▸ Objective
Begin with the line that contains "log_mesh(X0, 2.8, lo, hi).build('log', mat, wall)", end with the line that contains "MB().box(1.27, 1.325, WY", and extract exactly that stretch of lines.
## START Records provided
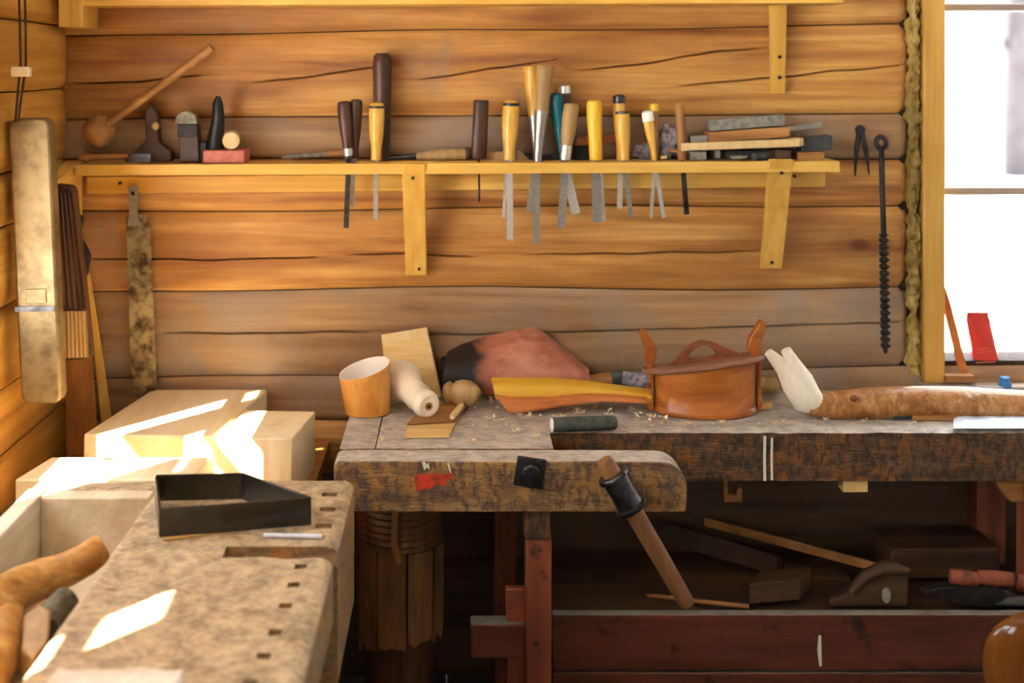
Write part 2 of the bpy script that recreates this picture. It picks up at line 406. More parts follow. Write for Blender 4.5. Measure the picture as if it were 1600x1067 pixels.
for i in range(len(JOINT) - 1):
    lo = lambda x, i=i: jz(i + 1, x); hi = lambda x, i=i: jz(i, x)
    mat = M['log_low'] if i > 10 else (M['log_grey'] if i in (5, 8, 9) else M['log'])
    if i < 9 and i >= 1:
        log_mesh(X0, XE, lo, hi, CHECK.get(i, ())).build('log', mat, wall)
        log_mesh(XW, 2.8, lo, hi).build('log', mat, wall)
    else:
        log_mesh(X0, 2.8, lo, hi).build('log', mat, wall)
for i in range(1, len(JOINT) - 1):
    xe = XE if 1 < i < 9 else 2.8
    for xa, xb in ((X0, xe),) + (((XW, 2.8),) if xe == XE else ()):
        n = int((xb - xa) / .05) + 1; xs = [lerp(xa, xb, k / n) for k in range(n + 1)]
        MB().grid([[(x, WY + .016 + dy, jz(i, x) + dz) for x in xs] for dy, dz in ((0, -.012), (0, .012), (.11, .012), (.11, -.012), (0, -.012))]).build('chinking', M['chink'], wall)
# moss caulking between log ends and jamb
mb = MB(); rows = []
for k in range(260):
    z = lerp(0.86, 2.40, k / 259); x = 1.295
    r = 0.019 + 0.012 * mnoise.noise(Vector((0, 0, z * 14))) + 0.012 * mnoise.noise(Vector((3, 0, z * 45)))
    cx = 1.297 + 0.007 * mnoise.noise(Vector((5, 1, z * 10)))
    rows.append([(cx + r * math.cos(a), WY + 0.015 - 0.02 * math.sin(a) * (1 + 0.9 * mnoise.noise(Vector((a * 2, 2, z * 60)))), z) for a in [math.pi * q / 8 for q in range(9)]])
mb.grid(rows).build('moss_caulking', M['moss'], wall)
MB().box(1.27, 1.325, WY + .03, WY + .14, .86, 2.40).build('caulk_backing', M['chink'], wall)

# left wall
LX = -1.10
LJ = [2.46, 2.24, 2.04, 1.85, 1.672, 1.476, 1.338, 1.146, 0.945, 0.784, 0.6, 0.42, 0.21, 0.0]
wl = thing('wall_left', 'sunny yellow log wall beside the left bench', 'wall', (0, 0, 0), kind='structure')
for i in range(len(LJ) - 1):
    def zf(k): return lambda y: LJ[k] + (wob(k + 40, y, 0.008) if 0 < k < len(LJ) - 1 else 0)
    spans = [(2.862, 3.46), (0.82, 0.98)] if 3 <= i < 8 else ([(2.3, 3.46), (0.82, 0.98)] if i == 2 else [(0.82, 3.46)])
    spans += [(-1.75, -0.1)] if 2 <= i < 7 else [(-1.75, 0.8195)]
    for a, b in spans:
        log_mesh(a, b, zf(i + 1), zf(i), (), LX, 0.04).build('log', M['log_side'], wl)

for k in range(1, len(LJ) - 1):
    MB().box(LX - .14, LX - .03, 2.862, 3.46, LJ[k] - .014, LJ[k] + .014).build('chinking', M['chink'], wl)
# other walls, floor, ceiling
def struct(name, mb, mat, label, cat, **k):
    o = mb.build(name, mat, None, **k); return tag(o, label, cat, None, 'structure')
wr = thing('wall_right', 'log wall on the unseen side of the workshop, paled to bounce light', 'wall', (0, 0, 0), kind='structure')
for i in range(9):
    MB().box(2.75, 2.9, -1.75, 3.6, i * 0.273, i * 0.273 + 0.270).build('log', M['ceil'], wr, bevel=0.02)
wre = thing('wall_rear', 'closed log wall behind the viewer, paled to bounce light', 'wall', (0, 0, 0), kind='structure')
for i in range(9):
    z0, z1 = i * 0.273, i * 0.273 + 0.270
    MB().box(-1.25, 2.9, -1.75, -1.6, z0, z1).build('log', M['ceil'], wre, bevel=0.02)
fl = thing('floor', 'worn brown plank floor of the workshop', 'floor', (0, 0, 0), kind='structure')
for i in range(21):
    MB().box(-1.23 + i * 0.2, -1.034 + i * 0.2, -1.75, 3.6, -0.04, 0.0).build('plank', M['floor'], fl, bevel=0.003)
MB().box(-1.25, 2.95, -1.75, 3.75, -0.08, -0.040).build('subfloor', M['log_low'], fl)
ce = thing('ceiling', 'board ceiling above the workshop, paled to bounce light', 'ceiling', (0, 0, 0), kind='structure')
for i in range(21):
    MB().box(-1.23 + i * 0.2, -1.034 + i * 0.2, -1.75, 3.6, 2.47, 2.51).build('board', M['ceil'], ce, bevel=0.003)

# window in the back wall, right of the picture
w1 = thing('window_1', 'bright multi-pane window with pale muntins looking out on snow', 'window', (0, 0, 0), kind='structure')
sillz = P(0, 597, WY).z
MB().box(1.317, 1.378, 3.435, 3.60, sillz, 2.40).build('jamb', M['jamb'], w1, bevel=0.004)
MB().box(2.23, 2.29, 3.435, 3.60, sillz, 2.40).build('jamb', M['jamb'], w1, bevel=0.004)
MB().box(1.30, 2.31, 3.40, 3.62, sillz - 0.035, sillz).build('window_sill', M['muntin'], w1, bevel=0.005)
for v in (12, 298):
    z = P(0, v, 3.54).z
    MB().box(1.378, 2.23, 3.525, 3.555, z - 0.011, z + 0.011).build('muntin', M['muntin'], w1, bevel=0.004)
MB().box(1.378, 2.23, 3.52, 3.56, sillz, sillz + 0.03).build('sash_rail', M['muntin'], w1, bevel=0.004)
MB().box(1.80, 1.83, 3.52, 3.56, sillz, 2.40).build('muntin', M['muntin'], w1, bevel=0.004)
zs = [sillz + 0.03, P(0, 298, 3.54).z, P(0, 12, 3.54).z, 2.40]
for a, b in zip(zs, zs[1:]):
    for x0, x1 in ((1.378, 1.80), (1.83, 2.23)):
        MB().box(x0, x1, 3.538, 3.542, a, b).build('pane', M['glass'], w1, smooth=False)

# window in the left wall, just out of view, where the sun comes in
w2 = thing('window_2', 'small-paned side window in the left wall over the bench', 'window', (0, 0, 0), kind='structure')
GX = -1.15
def bar(nm, y0, y1, z0, z1): MB().box(GX - 0.012, GX + 0.012, y0, y1, z0, z1).build(nm, M['jamb'], w2, bevel=0.003)
bar('stile', 2.72, 2.875, 0.93, 1.87); bar('stile', 2.44, 2.617, 1.20, 1.605); bar('sun_mask_panel', 1.352, 2.13, 0.93, 1.60); bar('sun_mask_panel', 0.96, 1.215, 0.93, 1.60)  # added panels and part-height stiles, shaped to cut the sun into patches
bar('stile', 2.13, 2.25, 0.93, 1.40)
bar('head', 2.44, 2.72, 1.525, 1.87); bar('head', 2.2, 2.44, 1.62, 1.87)
bar('transom', 0.98, 2.44, 1.598, 1.63)
bar('muntin', 2.13, 2.72, 1.437, 1.473); bar('muntin', 1.215, 1.352, 1.437, 1.473)
bar('window_sill', 2.25, 2.72, 0.93, 1.06); bar('window_sill', 1.215, 1.352, 0.93, 1.30)
for y in (1.46, 1.97): bar('muntin', y - .014, y + .014, 1.63, 2.05)
ev = thing('sun_cut_eave', 'unseen eave added outside the left wall to cut the sun', 'eave', (0, 0, 0), kind='structure')  # out of view, added to keep sun off the upper window row
for k in range(4): MB().box(-1.70 + k * .12, -1.583 + k * .12, -2.0, 3.8, 2.25 + k * .015, 2.28 + k * .015).build('board', M['log_low'], ev)
MB().box(-1.70, -1.22, -2.0, 3.8, 2.345, 2.36).build('sun_cut_sheet', M['log_low'], ev)

# large side window behind the viewer's left shoulder
w3 = thing('window_3', 'large side window high in the left wall', 'window', (0, 0, 0), kind='structure')
for y in (-0.1, 0.34, 0.79):
    MB().box(-1.20, -1.10, y, y + 0.03, 1.146, 2.04).build('stile', M['jamb'], w3, bevel=0.003)
MB().box(-1.20, -1.12, -0.1, 0.82, 1.68, 1.705).build('muntin', M['jamb'], w3, bevel=0.003)
MB().box(-1.20, -1.08, -0.1, 0.82, 1.13, 1.155).build('window_sill', M['jamb'], w3, bevel=0.003)

# outside
gr = MB(); rows = []
for i in range(41):
    y = -30 + i * 2.25
    rows.append([(x, y, -0.35 + (0.25 * mnoise.noise(Vector((x * 0.2, y * 0.2, 0))) + 0.02 * max(0, y - 12)) ) for x in [-45 + 2.5 * q for q in range(37)]])
gr.grid(rows); struct('ground', gr, M['snow'], 'snow covered ground outside the windows', 'snow', smooth=True)

# outside trees
def out_tree(x, y, h, r, lab):
    t = thing('birch_tree', lab, 'tree', (x, y, -0.3), group='frosted trees outside the window')
    z0 = -0.4
    MB().tube([(x, y, z0), (x + 0.05, y, h * 0.5), (x + 0.1, y, h)], [r, r * 0.8, r * 0.3], 10).build('trunk', M['outtree'], t)
    for k in range(5):
        z = h * (0.3 + 0.13 * k); s = 1 if k % 2 else -1
        MB().tube([(x + 0.05, y, z), (x + s * 0.5, y, z + 0.5), (x + s * 0.8, y, z + 1.1)], [r * 0.3, r * 0.2, r * 0.08], 6).build('branch', M['outtree'], t)
for x, y, h, r, lab in ((8.0, 19, 7, 0.5, 'frosted pale tree beyond the window, nearest the jamb'), (10.6, 24, 8, 0.8, 'broad frosted tree in the middle of the window view'),
                        (9.7, 21, 6, 0.3, 'thin frosted tree beyond the upper window pane'), (13.0, 27, 9, 0.9, 'frosted tree farthest out beyond the window')):
    out_tree(x, y, h, r, lab)

# ================================================================ WALL SHELVES
SF, SB = 3.31, 3.436
def shz(u, v0, v1, d): return EYE - (lerp(v0, v1, (u - 118) / 1194.0) - CY) / F * d
def xw(u, d): return (u - CX) / F * d
def shelf_seg(mb, u0, u1, y0, y1):
    zt0, zt1 = shz(u0, 258, 252, SF), shz(u1, 258, 252, SF); h = 0.029
    x0, x1 = xw(u0, SF), xw(u1, SF)
    mb.hexa([(x0, y0, zt0 - h), (x1, y0, zt1 - h), (x1, y1, zt1 - h), (x0, y1, zt0 - h), (x0, y0, zt0), (x1, y0, zt1), (x1, y1, zt1), (x0, y1, zt0)])
def shelf_top(x):                                        # height of the shelf's upper face at X
    u = CX + x * F / SF; return shz(u, 258, 252, SF)
sh = thing('tool_shelf', 'long yellow pine shelf holding the upright chisels', 'shelf', (0.1, 3.4, 1.45))
mb = MB()
shelf_seg(mb, 118, 515, SF, SB); shelf_seg(mb, 515, 1095, SF, 3.338); shelf_seg(mb, 515, 1095, 3.385, SB); shelf_seg(mb, 1095, 1312, SF, SB)
mb.build('shelf_board', M['pine'], sh)
a, b = P(135, 276, 3.415), P(1290, 268, 3.415); a2, b2 = P(135, 303, 3.415), P(1290, 292, 3.415)
MB().hexa([a2, b2, b2 + Vector((0, .028, 0)), a2 + Vector((0, .028, 0)), a, b, b + Vector((0, .028, 0)), a + Vector((0, .028, 0))]).build('wall_rail', M['pine'], sh, bevel=0.002)
def strut(u0, u1, v0, w0, w1, v1):
    t0, t1 = P(u0, v0, 3.300), P(u1, v0, 3.300); b0, b1 = P(w0, v1, 3.415), P(w1, v1, 3.415)
    k = Vector((0, 0.022, 0)); kb = Vector((0, 0.024, 0))
    return MB().hexa([b0, b1, b1 + kb, b0 + kb, t0, t1, t1 + k, t0 + k])
strut(628, 664, 256, 634, 667, 431).build('bracket', M['pine_v'], sh, bevel=0.0025)
strut(1203, 1240, 249, 1190, 1222, 420).build('bracket', M['pine_v'], sh, bevel=0.0025)
for u, v, d in ((645, 278, 3.31), (655, 420, 3.405), (1221, 270, 3.31), (1206, 410, 3.405), (1241, 275, 3.412), (188, 286, 3.412)):
    c = P(u, v, d); MB().tube([c + Vector((0, .01, 0)), c - Vector((0, .006, 0))], 0.0045, 8).build('nail_head', M['iron_mat'], sh)
# gusset board on the side wall that carries the shelf's end
solo(MB().prism([(-1.094, 3.17, 1.433), (-1.094, 3.40, 1.468), (-1.094, 3.40, 1.30), (-1.094, 3.17, 1.25)], (0.045, 0, 0)), 'shelf_gusset', M['pine_y'], 'yellow pine board on the left wall carrying the end of the tool shelf', 'board', (-1.06, 3.3, 1.25), bevel=0.002)

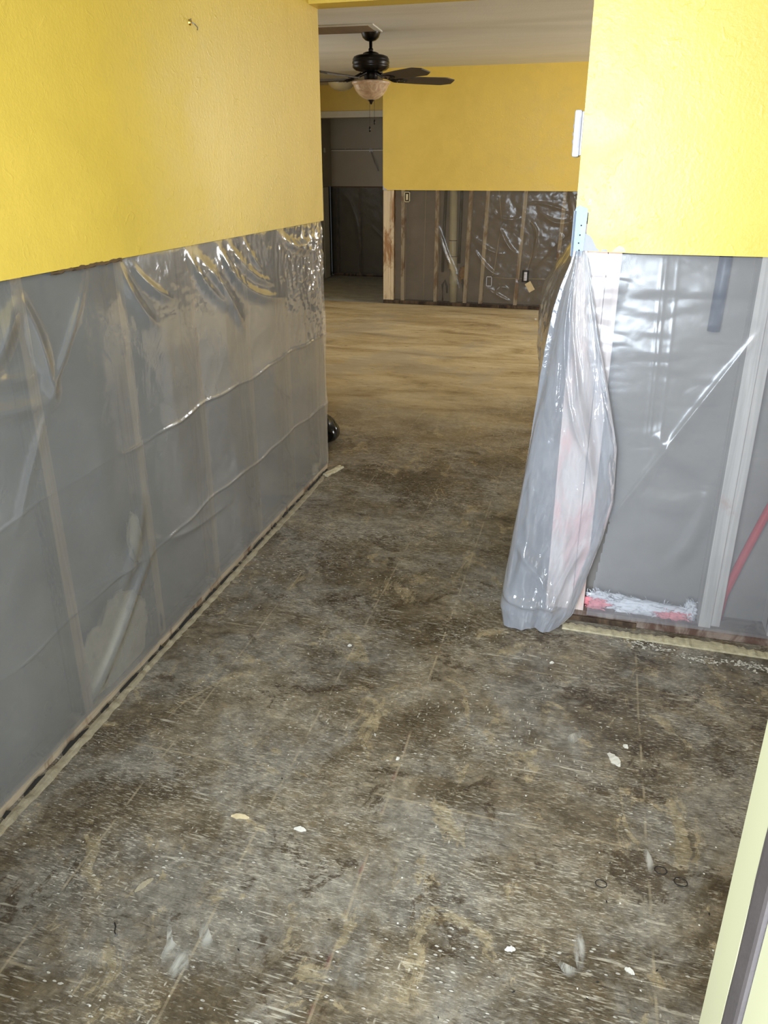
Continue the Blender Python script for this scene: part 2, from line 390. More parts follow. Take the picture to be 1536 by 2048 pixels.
# ------------------------------------------------------------------ left wall
wl = struct(obj('wall_left', B(-1.2497, -1.237, .437, 3.456, 1.222, 2.4), YEL), 'yellow wall on the left with its lower half cut open')
STUDY = [.66, 1.045, 1.448, 1.838, 2.228, 2.616, 3.0]
def stud(parent, x0, x1, y0, y1, z0=.038, z1=1.30, mat=PINE, lab=None):
    o = obj('stud', B(x0, x1, y0, y1, z0, z1, bev=.002), mat, parent)
    if lab: o['label'] = lab
    return o
for y in STUDY: stud(wl, -1.296, -1.251, y-.019, y+.019)
stud(wl, -1.339, -1.251, 3.33, 3.368); stud(wl, -1.339, -1.251, 3.371, 3.409); 
stud(wl, -1.339, -1.251, 3.412, 3.452, lab='end stud at the opening')
obj('sill_plate', B(-1.296, -1.251, .437, 3.452, .0, .038, bev=.002), SILLY, wl)
obj('back_board', B(-1.352, -1.2965, .437, 3.32, 0, 1.299), BACK, wl); obj('outer_board', B(-1.366, -1.3525, .437, 3.456, 0, 2.4), YEL, wl)
obj('upper_stud_panel', B(-1.339, -1.250, .437, 3.456, 1.30, 2.4), YEL, wl)['label'] = 'yellow end face of the wall at the opening'
bm = bmesh.new()
U = np.linspace(1.55, 1.84, 24)
vs = [[bm.verts.new((x, y, z+random.uniform(-.003, .003)*(k == 1))) for x, z in ((-1.2362, 1.223), (-1.2362, 1.216), (-1.2430, 1.214))] for y in U for k in (1,)]
for a, b in zip(vs, vs[1:]):
    for k in range(2): bm.faces.new((a[k], b[k], b[k+1], a[k+1]))
obj('torn_paper_edge', bm, PAPER, wl)['label'] = 'torn brown paper at the cut edge of the board'
# loose batt remnants at the foot of one bay
def blob(name, c, r, mat, parent=None, seed=1, sub=4, rough=.35, fibre=0, freq=4):
    bm = bmesh.new(); bmesh.ops.create_icosphere(bm, subdivisions=sub, radius=1)
    from mathutils import noise as mn
    for v in bm.verts:
        p = v.co.copy(); k = 1+rough*(mn.fractal(p*1.6+Vector((seed*3.1, seed, 0)), .8, 2, 4)+.5*mn.fractal(p*freq+Vector((seed, 0, 9)), .8, 2, 3))
        v.co = Vector((p.x*r[0]*k, p.y*r[1]*k, p.z*r[2]*k))
    rr = random.Random(seed)
    bm.verts.ensure_lookup_table(); base = [v.co.copy() for v in bm.verts]
    for i in range(fibre):
        p = base[rr.randrange(len(base))]; d = Vector((rr.uniform(-1, 1), rr.uniform(-1, 1), rr.uniform(-.6, 1))).normalized()*rr.uniform(.006, .02)
        s = Vector((rr.uniform(-1, 1), rr.uniform(-1, 1), rr.uniform(-1, 1))).normalized()*.0007
        a = bm.verts.new(p-s); b = bm.verts.new(p+s); m = bm.verts.new(p+d*.6+s*4+Vector((0, 0, .002))); e = bm.verts.new(p+d)
        bm.faces.new((a, b, m)); bm.faces.new((a, m, e))
    return obj(name, bm, mat, parent, c, smooth=True)
tag(blob('insulation_batt', (-1.268, 1.63, .125), (.013, .16, .15), FLUFFB, seed=5, rough=.22), 'large pale insulation clump at the foot of the left wall behind the film', 'insulation')
tag(blob('insulation_batt', (-1.268, 1.775, .41), (.013, .035, .075), FLUFFB, seed=8, rough=.22), 'small pale insulation clump stuck beside a stud behind the left film', 'insulation')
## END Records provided
▸ Complete output
        log_mesh(X0, 2.8, lo, hi).build('log', mat, wall)
for i in range(1, len(JOINT) - 1):
    xe = XE if 1 < i < 9 else 2.8
    for xa, xb in ((X0, xe),) + (((XW, 2.8),) if xe == XE else ()):
        n = int((xb - xa) / .05) + 1; xs = [lerp(xa, xb, k / n) for k in range(n + 1)]
        MB().grid([[(x, WY + .016 + dy, jz(i, x) + dz) for x in xs] for dy, dz in ((0, -.012), (0, .012), (.11, .012), (.11, -.012), (0, -.012))]).build('chinking', M['chink'], wall)
# moss caulking between log ends and jamb
mb = MB(); rows = []
for k in range(260):
    z = lerp(0.86, 2.40, k / 259); x = 1.295
    r = 0.019 + 0.012 * mnoise.noise(Vector((0, 0, z * 14))) + 0.012 * mnoise.noise(Vector((3, 0, z * 45)))
    cx = 1.297 + 0.007 * mnoise.noise(Vector((5, 1, z * 10)))
    rows.append([(cx + r * math.cos(a), WY + 0.015 - 0.02 * math.sin(a) * (1 + 0.9 * mnoise.noise(Vector((a * 2, 2, z * 60)))), z) for a in [math.pi * q / 8 for q in range(9)]])
mb.grid(rows).build('moss_caulking', M['moss'], wall)
MB().box(1.27, 1.325, WY + .03, WY + .14, .86, 2.40).build('caulk_backing', M['chink'], wall)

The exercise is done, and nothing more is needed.